April 29, 2013
So my friend who left her name is going to be Z. Well she turned 16 today. But unfortunately I had bad news for her.
Over the weekend my parents and I fought. They called me several names that hurt me. Made me lose the little bit of confidence I have acquired. I lost it. Last night I slipped. It is worse than I have ever done before but only because I use scissors there are six of them. One for each name each mean hurtful name. I tried to hide it from my best friend my sister my other half. I told her I didn't that nothing was wrong that I didn't do it. She heard me and Z talking though. Needless to say she was very upset. She cried I cried. Now she won't answer my texts or my tweets I feel like I may have lost her. My one true friend I have lost...
Z told me I needed to tell "Tyler". I was scared I choked up when I tried to tell him. So she helped me. She told him for me. He seemed upset but at the same time almost as if he didn't care? He told me would talk about it later. Yet he still hasn't replied to my texts I hope it's only because of a track meet or something because well if he abandoned me after what happened I might just scream. After 8th hour he came to my locker and gave me a kiss. He legitimately kissed me. Like full on kiss. :* Made my day. I had a huge smile on my face. I told him he made me smile and he was like I bet I do. And tomorrow I have to bring him candy. I am not quite sure on that though. Cause that's food...and that's my mother fucking food!
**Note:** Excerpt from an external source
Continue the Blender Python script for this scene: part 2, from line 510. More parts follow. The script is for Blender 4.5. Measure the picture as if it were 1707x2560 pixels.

Sorry I'm a fat kid. (: lmao
So I believe my mom at least feels bad for this weekend because she drove me to school today and then she's been nice to me since I've been home. I'm bot sure if I should trust her again I really want to tel her how me and "Tyler" kissed but I know she doesn't like him so I can't. But I will keep my attitude in place I won't back talk or be rude. I can't afford it. I need to get on Facebook tonight. And possibly twitter. But I doubt she'll let me on twitter since she doesn't really know about it. But hey it's all worth a shot.
"Tyler" texted me. We kind of talked about it I asked him if he was mad and he asked why and I said because of what Z told you at lunch because Kay is mad at me and so I didn't know if you would be.
Him: oh why did you do that
Me: Um well me and my parents were fighting and they said some things that really really hurt me. And I kinda just lost it..
Him: what was it?
Me: Well they kinda said that I was worthless and I'm never goingto go anywhere in life and just a bunch of stuff like that.
Him: That's not a reason too to that its fucked up and just tell them that you'll turn out way better then them
Me: I realize that now. I made my best friend cry. And that's kinda what it took. Plus it kinda hurts more after the fact then it does when I'm doing it.
Him: yeah no shit dont do that
Me: okay I won't I promise
Him: okay good.
I understand that maybe he cares and maybe he does live me but sometimes it doesn't seem like it. Sometimes it really does seem like he only wants sex...I'm glad that he's there for me but sometimes it just hurts. I feel like if I accidentally do it again he will leave me forever and I dont know how I'll be able to handle that.. He is one of the only things that make me smile nowadays the only thing that gives me a reason to believe a reason to live a reason to have hope.
I think I've bored or bothered you enough. I'm sorry.